Leicester City are top of the league - but how far up the Marescalator?
Exactly how good are Leicester City, and how good could we be in a few weeks and months? Progress is a tantalising prospect when you’re already at the summit.
A pattern is emerging. Leicester City play. Leicester City win comfortably. I don't think they played particularly well. Then a highlights reel emerges, showing some of the best football you've ever seen from a Leicester City team - all from the game where I didn't think they played particularly well.
Great expectations
Either a perfect storm has been created involving a bunch of players too good for the Championship, a manager too good for the Championship, a cutting-edge playing style and a hangover from the kind of expectations set by regularly beating some of the biggest clubs in the country, winning trophies and playing in Europe - or I'm an idiot.
Probably a bit of both.
It’s a humbling experience, but we’re getting used to those as we begin to place all our trust in a manager who has worked wonders with players we had written off. The nature of our performances and results is forcing me to rethink what I mean by "not playing well". After all, on Sunday we conceded a stupid goal, gave the ball away repeatedly and made some pretty poor decisions with the final pass, cross or shot.
But on the flip side, we're barely conceding any goals - we can forgive the odd stupid one.
As for giving the ball away, Enzo Maresca acknowledged in his post-match interview that there was a period after half time when Blackburn wrenched the game from our grasp. The level of control Leicester exert for the majority of matches makes this occurrence feel strange, like it shouldn't happen. But it's unreasonable to expect even an excellent, possession-based team to retain control for the full 90+ minutes, especially away from home.
That's probably on me, and maybe some other fans, to revise our ideas slightly from expecting to control the entire game to the current situation whereby even when the other team is on top, we limit their opportunities and slowly wrest things back before taking advantage of our new latter-stages superiority.
Making good decisions with the final pass, cross or shot? Well, maybe if you’re a bit iffy in the attacking third and still score four goals then it doesn’t mean you’ve played poorly. It just means you’re showing so much potential that some of your fans are getting a bit carried away with what the team’s ceiling might look like. It’s difficult not to get carried away with the tantalising idea of improving from a near-perfect record so far.
Playing the Enzo way
The Blackburn game provided a good example of why we should change how we evaluate our players’ individual performances within this new style of play.

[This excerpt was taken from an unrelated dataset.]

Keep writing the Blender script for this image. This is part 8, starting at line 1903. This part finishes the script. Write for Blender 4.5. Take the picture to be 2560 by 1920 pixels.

Stephy Mavididi had a quiet game by the standards of an impact winger expected to produce goals and assists, but he still played a frighteningly good crossfield ball that was integral to Jamie Vardy's goal.
As we expected, the two attacking midfield positions are starting to show real threat. Kiernan Dewsbury-Hall conjured a wonderful finish late on without bossing the game from start to finish, while Wilfred Ndidi's superb ball for Vardy's goal was another tick in the box for his new marauding midfield role.
As long as players are buying into Maresca’s vision and helping to turn it into reality, he will be happy with them. The obvious benchmark here is the Blackburn goal, and, for all the understandable misgivings, there are already huge numbers of Leicester fans making allowances for Mads Hermansen's error because they see the long-term benefit of playing out from the back. It was the same when a similar scenario led to Norwich's Kenny McLean hitting the bar at Carrow Road. I'm not sure I'll ever get used to that level of risk-taking but I'm looking forward to finding out whether that changes over the course of the season.
One hugely noticeable aspect of the campaign so far is a reduction in the overall level of jeopardy, as we know we won't have a run of fixtures against the likes of Manchester City, Liverpool and Arsenal. There are still certain sights that would have had most of us reaching for the panic button last season - those 50-yard balls along the ground from goalkeeper to striker, Ricardo vacating right-back to move into midfield, Jannik Vestergaard. But it feels like we're pushing the boundaries within a safe space.
The next piece of the puzzle
The big question is how far we have travelled up the Marescalator. What level is this Leicester team capable of reaching, if we truly aren't playing that well but winning away comfortably? It's a frightening prospect for opposition teams to consider.
Because the players are still learning the system and we're adding pieces to the jigsaw all the time. A few weeks ago, it felt like the strikers weren't contributing much but Jamie Vardy scored from open play in both of the 4-1 away wins and the way he dispatched his penalty against Bristol City was the ultimate sign of confidence. His goal on Sunday was peak Vardy, making a half-chance look routine.
We're also already conceding far fewer chances in transition than we were in the first couple of weeks of the season. The balance feels better, and the strength of the squad means it's not a disaster when we lose players through injury as we have with Callum Doyle and Kasey McAteer.
Of course, Leicester fans have bitter recent experience of how unforeseen circumstances can derail a season that seemed certain to end successfully. But in the short-term, we are just waiting for the game when it all clicks - putting together the dominance of the Bristol City game, the grit we showed at Norwich and the kind of finishing on display at Southampton and Blackburn.
Someone's surely in for it soon, and when that happens we're going to need a longer highlights reel.